Finite element analysis of double lap protruding head bolted joints in tension simulating aircraft joints

摘要

Since the inception of aerospace industry the emphasis has been laid upon safe and efficient design of aircraft. Use of bolted joints is widespread in aircraft industry due to high loading capability. They have higher tensile and fatigue strengths as compared to welded, riveted and pinned joints. Bolt pretension has a direct positive impact on joint behavior and its resistance to fatigue due to creation of positive stress conditions surrounding the hole. Double lap joints have improved strength as compared to single lap joints due to direct impact of pretension on double lap joints. This paper focuses on investigating the effects of fastener geometry in the absence of washers around the double lap single bolted aluminum alloy joint.
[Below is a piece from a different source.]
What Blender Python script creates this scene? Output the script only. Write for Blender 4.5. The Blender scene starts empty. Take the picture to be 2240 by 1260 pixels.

The model comprises of 7075-T6 aluminum plates bolted by structural steel bolt. Elastic plastic multi linear kinematic hardening material behavior has been observed for the aluminum alloy. Bolt clamping force and tensile force on the middle plate has been applied in two steps and result solely for bolt clamping forces, combination of bolt clamping force & tensile force and for difference frictional coefficients between the contact surfaces have been analyzed. It has been observed that the increase in clamping force increases compressive stress around the plate. Moreover, in the presence of tensile loading the increase in clamping force decreases the tensile stress around the holes. This study also finds that the increase in frictional coefficient significantly decreases tensile and compressive stress distribution around the hole, therefore choice of proper frictional coefficient is of paramount importance for correct results. This research helps in analysis of compressive and tensile stresses induced as a results of force application on double lap joints with protruding heads. Moreover effects of frictional coefficients on joint loading has also been emphasized.